Scripts that build scenes -
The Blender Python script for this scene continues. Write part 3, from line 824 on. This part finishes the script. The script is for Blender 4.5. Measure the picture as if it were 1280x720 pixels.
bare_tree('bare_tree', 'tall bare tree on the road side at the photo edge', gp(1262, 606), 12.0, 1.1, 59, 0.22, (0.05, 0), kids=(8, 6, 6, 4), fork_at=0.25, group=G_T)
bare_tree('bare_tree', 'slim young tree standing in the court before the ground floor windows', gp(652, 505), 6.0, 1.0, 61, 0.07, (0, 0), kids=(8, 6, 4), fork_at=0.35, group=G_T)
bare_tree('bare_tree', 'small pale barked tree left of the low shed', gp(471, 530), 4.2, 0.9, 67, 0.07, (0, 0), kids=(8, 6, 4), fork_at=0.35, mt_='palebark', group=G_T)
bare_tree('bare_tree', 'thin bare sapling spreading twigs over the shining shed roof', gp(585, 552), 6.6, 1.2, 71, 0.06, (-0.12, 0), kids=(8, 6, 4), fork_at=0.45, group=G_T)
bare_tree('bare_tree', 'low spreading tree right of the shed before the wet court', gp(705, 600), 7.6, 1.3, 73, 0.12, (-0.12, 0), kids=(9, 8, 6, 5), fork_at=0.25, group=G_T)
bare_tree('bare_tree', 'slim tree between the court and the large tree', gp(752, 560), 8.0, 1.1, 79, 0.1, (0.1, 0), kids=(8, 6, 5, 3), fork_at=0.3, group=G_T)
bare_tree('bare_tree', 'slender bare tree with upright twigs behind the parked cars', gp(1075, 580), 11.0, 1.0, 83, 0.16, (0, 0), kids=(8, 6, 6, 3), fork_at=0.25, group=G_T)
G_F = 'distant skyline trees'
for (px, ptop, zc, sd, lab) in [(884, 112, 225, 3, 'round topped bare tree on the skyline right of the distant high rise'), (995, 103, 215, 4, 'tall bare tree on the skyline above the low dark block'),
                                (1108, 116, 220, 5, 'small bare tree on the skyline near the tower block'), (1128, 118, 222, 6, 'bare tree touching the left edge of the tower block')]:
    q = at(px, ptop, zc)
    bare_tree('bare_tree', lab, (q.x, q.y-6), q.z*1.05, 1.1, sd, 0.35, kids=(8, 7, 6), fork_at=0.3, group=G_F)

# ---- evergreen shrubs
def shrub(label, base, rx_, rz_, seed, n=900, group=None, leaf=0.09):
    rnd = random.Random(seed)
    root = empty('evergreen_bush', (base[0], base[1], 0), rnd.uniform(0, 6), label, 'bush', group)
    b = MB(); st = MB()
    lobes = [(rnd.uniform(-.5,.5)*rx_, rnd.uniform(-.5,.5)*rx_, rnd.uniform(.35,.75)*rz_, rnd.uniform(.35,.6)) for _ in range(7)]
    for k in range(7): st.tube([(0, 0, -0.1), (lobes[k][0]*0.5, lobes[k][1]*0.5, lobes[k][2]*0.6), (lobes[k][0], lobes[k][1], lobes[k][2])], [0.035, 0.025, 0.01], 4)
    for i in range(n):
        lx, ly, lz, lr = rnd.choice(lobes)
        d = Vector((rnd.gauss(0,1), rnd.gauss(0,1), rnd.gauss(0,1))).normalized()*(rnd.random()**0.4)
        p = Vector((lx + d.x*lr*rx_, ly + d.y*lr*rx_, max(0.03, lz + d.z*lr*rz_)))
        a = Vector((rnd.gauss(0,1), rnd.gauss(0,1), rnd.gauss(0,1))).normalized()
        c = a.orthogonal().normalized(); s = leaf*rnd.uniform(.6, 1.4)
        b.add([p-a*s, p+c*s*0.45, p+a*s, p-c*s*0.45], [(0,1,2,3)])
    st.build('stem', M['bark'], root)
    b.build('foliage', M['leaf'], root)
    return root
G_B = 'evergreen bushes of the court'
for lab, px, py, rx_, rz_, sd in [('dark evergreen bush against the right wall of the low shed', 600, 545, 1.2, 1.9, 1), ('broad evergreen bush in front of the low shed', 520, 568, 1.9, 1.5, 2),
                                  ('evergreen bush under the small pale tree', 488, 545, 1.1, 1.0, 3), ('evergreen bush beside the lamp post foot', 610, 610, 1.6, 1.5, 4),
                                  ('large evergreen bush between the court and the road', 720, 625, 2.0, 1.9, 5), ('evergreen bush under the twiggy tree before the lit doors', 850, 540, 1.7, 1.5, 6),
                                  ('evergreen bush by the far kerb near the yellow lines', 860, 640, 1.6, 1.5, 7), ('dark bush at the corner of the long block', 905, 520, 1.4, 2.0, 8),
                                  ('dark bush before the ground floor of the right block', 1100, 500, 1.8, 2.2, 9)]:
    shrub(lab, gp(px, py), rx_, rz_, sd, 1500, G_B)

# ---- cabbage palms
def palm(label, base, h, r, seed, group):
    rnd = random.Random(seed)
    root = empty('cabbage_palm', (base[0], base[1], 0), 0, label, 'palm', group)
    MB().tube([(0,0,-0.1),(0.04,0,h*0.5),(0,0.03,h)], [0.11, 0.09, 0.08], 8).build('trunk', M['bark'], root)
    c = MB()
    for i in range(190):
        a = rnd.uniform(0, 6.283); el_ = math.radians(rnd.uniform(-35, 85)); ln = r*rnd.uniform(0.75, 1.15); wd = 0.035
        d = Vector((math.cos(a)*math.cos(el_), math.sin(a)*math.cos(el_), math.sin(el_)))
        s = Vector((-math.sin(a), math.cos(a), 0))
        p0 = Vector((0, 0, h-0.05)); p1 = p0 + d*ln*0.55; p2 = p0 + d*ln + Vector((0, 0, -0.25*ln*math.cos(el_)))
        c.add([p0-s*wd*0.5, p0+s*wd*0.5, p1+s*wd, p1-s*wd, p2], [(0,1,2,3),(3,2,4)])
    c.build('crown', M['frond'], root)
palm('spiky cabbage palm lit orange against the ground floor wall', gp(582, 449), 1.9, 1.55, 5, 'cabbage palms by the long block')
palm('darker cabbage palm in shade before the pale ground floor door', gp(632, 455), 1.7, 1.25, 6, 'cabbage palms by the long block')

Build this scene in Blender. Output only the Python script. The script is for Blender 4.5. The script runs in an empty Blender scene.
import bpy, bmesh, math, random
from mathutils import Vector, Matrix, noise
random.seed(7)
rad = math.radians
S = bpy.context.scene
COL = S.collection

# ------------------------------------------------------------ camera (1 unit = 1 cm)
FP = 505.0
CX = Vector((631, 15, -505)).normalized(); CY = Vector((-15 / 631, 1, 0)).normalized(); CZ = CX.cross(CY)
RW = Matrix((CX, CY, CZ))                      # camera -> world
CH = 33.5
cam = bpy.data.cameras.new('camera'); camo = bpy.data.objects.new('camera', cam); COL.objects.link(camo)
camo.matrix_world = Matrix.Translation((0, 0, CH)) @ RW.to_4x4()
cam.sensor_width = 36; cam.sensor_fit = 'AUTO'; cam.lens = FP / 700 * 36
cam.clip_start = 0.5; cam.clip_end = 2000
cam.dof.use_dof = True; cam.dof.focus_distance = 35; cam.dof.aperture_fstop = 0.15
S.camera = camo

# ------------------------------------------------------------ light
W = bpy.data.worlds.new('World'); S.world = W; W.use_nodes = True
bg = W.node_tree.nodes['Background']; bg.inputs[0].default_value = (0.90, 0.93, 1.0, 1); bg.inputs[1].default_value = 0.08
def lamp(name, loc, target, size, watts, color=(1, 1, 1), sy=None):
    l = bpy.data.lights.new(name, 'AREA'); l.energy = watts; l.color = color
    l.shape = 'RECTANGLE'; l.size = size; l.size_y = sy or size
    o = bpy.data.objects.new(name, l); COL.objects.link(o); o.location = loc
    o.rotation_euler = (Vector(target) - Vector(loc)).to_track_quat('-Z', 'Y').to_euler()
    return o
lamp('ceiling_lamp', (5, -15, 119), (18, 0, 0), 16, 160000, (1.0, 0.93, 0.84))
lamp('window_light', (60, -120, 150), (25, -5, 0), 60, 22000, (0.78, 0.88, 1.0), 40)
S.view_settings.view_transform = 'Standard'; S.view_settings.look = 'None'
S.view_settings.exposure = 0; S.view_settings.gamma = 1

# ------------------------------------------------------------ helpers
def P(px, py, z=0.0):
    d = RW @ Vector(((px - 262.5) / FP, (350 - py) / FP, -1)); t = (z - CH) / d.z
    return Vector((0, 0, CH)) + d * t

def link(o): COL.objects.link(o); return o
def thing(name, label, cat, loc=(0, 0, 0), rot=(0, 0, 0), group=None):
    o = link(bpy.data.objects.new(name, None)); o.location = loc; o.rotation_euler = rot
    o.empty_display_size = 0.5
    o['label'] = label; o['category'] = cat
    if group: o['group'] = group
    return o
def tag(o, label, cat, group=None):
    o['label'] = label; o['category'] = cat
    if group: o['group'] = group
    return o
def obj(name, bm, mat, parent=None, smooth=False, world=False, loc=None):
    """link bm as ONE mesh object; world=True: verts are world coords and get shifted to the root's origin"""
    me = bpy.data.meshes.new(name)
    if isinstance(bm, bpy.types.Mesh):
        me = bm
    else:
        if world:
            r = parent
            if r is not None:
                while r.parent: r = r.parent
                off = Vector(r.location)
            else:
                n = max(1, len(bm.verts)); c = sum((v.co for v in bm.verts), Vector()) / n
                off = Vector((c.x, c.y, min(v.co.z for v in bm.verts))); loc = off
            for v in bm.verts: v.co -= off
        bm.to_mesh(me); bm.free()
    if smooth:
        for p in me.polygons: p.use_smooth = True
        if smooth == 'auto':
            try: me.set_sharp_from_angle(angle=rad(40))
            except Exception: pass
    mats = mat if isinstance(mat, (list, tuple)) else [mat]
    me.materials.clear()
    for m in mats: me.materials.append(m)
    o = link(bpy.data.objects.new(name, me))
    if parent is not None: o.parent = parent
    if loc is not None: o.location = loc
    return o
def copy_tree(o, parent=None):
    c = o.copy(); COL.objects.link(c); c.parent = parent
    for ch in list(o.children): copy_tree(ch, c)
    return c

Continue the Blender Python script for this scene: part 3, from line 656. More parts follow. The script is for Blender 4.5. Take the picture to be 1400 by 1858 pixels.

DIRECTIONS - Exactly those lines that run from the line with "Build this scene" through the line with "S.camera = camo" are to be reproduced; both end lines belong to the range.

RESULT OF THE TASK -
Build this scene in Blender. Output only the Python script. The script is for Blender 4.5. The script runs in an empty Blender scene.
import bpy, bmesh, math, random
from mathutils import Vector, Matrix, noise
random.seed(7)
rad = math.radians
S = bpy.context.scene
COL = S.collection

# ------------------------------------------------------------ camera (1 unit = 1 cm)
FP = 505.0
CX = Vector((631, 15, -505)).normalized(); CY = Vector((-15 / 631, 1, 0)).normalized(); CZ = CX.cross(CY)
RW = Matrix((CX, CY, CZ))                      # camera -> world
CH = 33.5
cam = bpy.data.cameras.new('camera'); camo = bpy.data.objects.new('camera', cam); COL.objects.link(camo)
camo.matrix_world = Matrix.Translation((0, 0, CH)) @ RW.to_4x4()
cam.sensor_width = 36; cam.sensor_fit = 'AUTO'; cam.lens = FP / 700 * 36
cam.clip_start = 0.5; cam.clip_end = 2000
cam.dof.use_dof = True; cam.dof.focus_distance = 35; cam.dof.aperture_fstop = 0.15
S.camera = camo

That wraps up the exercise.